Would you restate all the data that follows, word for word?

--- Begin Data shown ---

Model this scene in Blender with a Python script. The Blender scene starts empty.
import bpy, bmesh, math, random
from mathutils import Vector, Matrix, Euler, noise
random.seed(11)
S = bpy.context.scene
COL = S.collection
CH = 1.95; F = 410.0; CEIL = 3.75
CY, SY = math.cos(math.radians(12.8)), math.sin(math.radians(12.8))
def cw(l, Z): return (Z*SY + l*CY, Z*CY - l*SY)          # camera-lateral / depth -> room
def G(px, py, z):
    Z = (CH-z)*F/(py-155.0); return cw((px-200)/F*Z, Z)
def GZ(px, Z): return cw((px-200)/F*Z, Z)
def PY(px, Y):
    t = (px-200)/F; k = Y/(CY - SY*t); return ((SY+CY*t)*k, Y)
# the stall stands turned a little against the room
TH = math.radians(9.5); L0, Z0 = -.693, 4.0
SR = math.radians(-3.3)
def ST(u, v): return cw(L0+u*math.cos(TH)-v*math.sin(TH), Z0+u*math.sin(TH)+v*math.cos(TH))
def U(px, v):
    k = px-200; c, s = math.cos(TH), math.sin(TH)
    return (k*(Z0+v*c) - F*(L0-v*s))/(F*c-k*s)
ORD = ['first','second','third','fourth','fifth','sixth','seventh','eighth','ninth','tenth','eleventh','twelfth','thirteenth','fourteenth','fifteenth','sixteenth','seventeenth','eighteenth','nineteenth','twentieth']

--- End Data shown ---

» **Solution for this task**:
Model this scene in Blender with a Python script. The Blender scene starts empty.
import bpy, bmesh, math, random
from mathutils import Vector, Matrix, Euler, noise
random.seed(11)
S = bpy.context.scene
COL = S.collection
CH = 1.95; F = 410.0; CEIL = 3.75
CY, SY = math.cos(math.radians(12.8)), math.sin(math.radians(12.8))
def cw(l, Z): return (Z*SY + l*CY, Z*CY - l*SY)          # camera-lateral / depth -> room
def G(px, py, z):
    Z = (CH-z)*F/(py-155.0); return cw((px-200)/F*Z, Z)
def GZ(px, Z): return cw((px-200)/F*Z, Z)
def PY(px, Y):
    t = (px-200)/F; k = Y/(CY - SY*t); return ((SY+CY*t)*k, Y)
# the stall stands turned a little against the room
TH = math.radians(9.5); L0, Z0 = -.693, 4.0
SR = math.radians(-3.3)
def ST(u, v): return cw(L0+u*math.cos(TH)-v*math.sin(TH), Z0+u*math.sin(TH)+v*math.cos(TH))
def U(px, v):
    k = px-200; c, s = math.cos(TH), math.sin(TH)
    return (k*(Z0+v*c) - F*(L0-v*s))/(F*c-k*s)
ORD = ['first','second','third','fourth','fifth','sixth','seventh','eighth','ninth','tenth','eleventh','twelfth','thirteenth','fourteenth','fifteenth','sixteenth','seventeenth','eighteenth','nineteenth','twentieth']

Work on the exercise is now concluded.